Au départ, le projet de Ménilmontant ne paraissait pas à même de provoquer une crise politique à Paris. Lancé par Bertrand Delanoë en 2011, il s’agissait d’installer un bâtiment de 85 logements sociaux, un gymnase, une déchetterie et des jardins partagés à la place d’un ancien terrain de sport, devenu une friche. Contesté d’emblée par des associations locales, le dossier a néanmoins franchi peu à peu toutes les étapes. La justice a écarté les recours qui lui avaient été soumis. Depuis quelques semaines, plus rien ne s’opposait à ce que les pelleteuses entrent en action.
Les voisins qui surveillaient les lieux nuit et jour ont immédiatement sonné l’alarme
Mais lorsque la première d’entre elles est arrivée, le 8 avril, elle n’a pas pu avancer. Les voisins qui surveillaient les lieux nuit et jour ont immédiatement sonné l’alarme, déployé une banderole, et fait venir en urgence quelques élus de gauche, bien décidés à empêcher que ce petit coin de l’Est parisien ne soit « bétonné » à son tour. A moins d’un an des élections municipales, la mairie n’a pas voulu faire intervenir la police pour passer en force. La pelleteuse est repartie.
En quelques mois, la parcelle de 11 000 m2 s’est ainsi muée en abcès de fixation politique. Les écologistes, en particulier, ont pris fait et cause pour ce terrain présenté comme « la dernière parcelle libre du 11e arrondissement », jugeant sa préservation « vitale pour la qualité de vie des habitants ». David Belliard, le patron du groupe écologiste au Conseil de Paris, a haussé le ton : « Je nous vois mal toper à nouveau avec la maire pour 2020 si elle lance ces travaux, qui vont à l’encontre de tout ce qu’il faut faire pour lutter contre le dérèglement climatique. » « Ce TEP, c’est la nouvelle ZAD parisienne ! », affirmait, de son côté, Danielle Simonnet, élue de La France insoumise.
Moins de béton et plus d’espaces verts
En face, les tenants du projet se montraient tout aussi déterminés. « Il ne faut surtout pas que nous lâchions », affirmait il y a quelques semaines Jean-Louis Missika, l’adjoint d’Anne Hidalgo chargé de l’urbanisme :
« Si on cède sur un bon projet comme celui-ci, que pourra-t-on encore construire à Paris ? »
Après avoir pesé le pour et le contre, Anne Hidalgo, elle, a préféré céder.

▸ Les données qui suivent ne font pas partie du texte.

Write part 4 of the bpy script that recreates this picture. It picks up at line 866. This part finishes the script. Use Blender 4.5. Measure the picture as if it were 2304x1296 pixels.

Officiellement, il ne s’agit, cependant, pas d’un abandon complet. De nouvelles discussions doivent permettre de faire émerger un projet « recalibré », avec sans doute moins de béton et plus d’espaces verts. « Le programme était consensuel lorsqu’il a été conçu, mais aujourd’hui, avec la prise de conscience de l’urgence climatique et des menaces sur la biodiversité, on ne peut plus le faire de la même façon », admet le maire du 11e.
La décision d’Anne Hidalgo implique, cependant, de repartir à zéro, de mener une large concertation puis de déposer une nouvelle demande de permis de construire. Si bien que ce sera au prochain maire de Paris de traiter le dossier. Dans l’immédiat, l’équipe actuelle va devoir négocier le coût des dédommagements à verser à Paris Habitat et Eiffage, qui menaient le chantier. Et trouver une utilisation temporaire à ce terrain. Par exemple, en le confiant à une association qui y ferait de l’agriculture urbaine.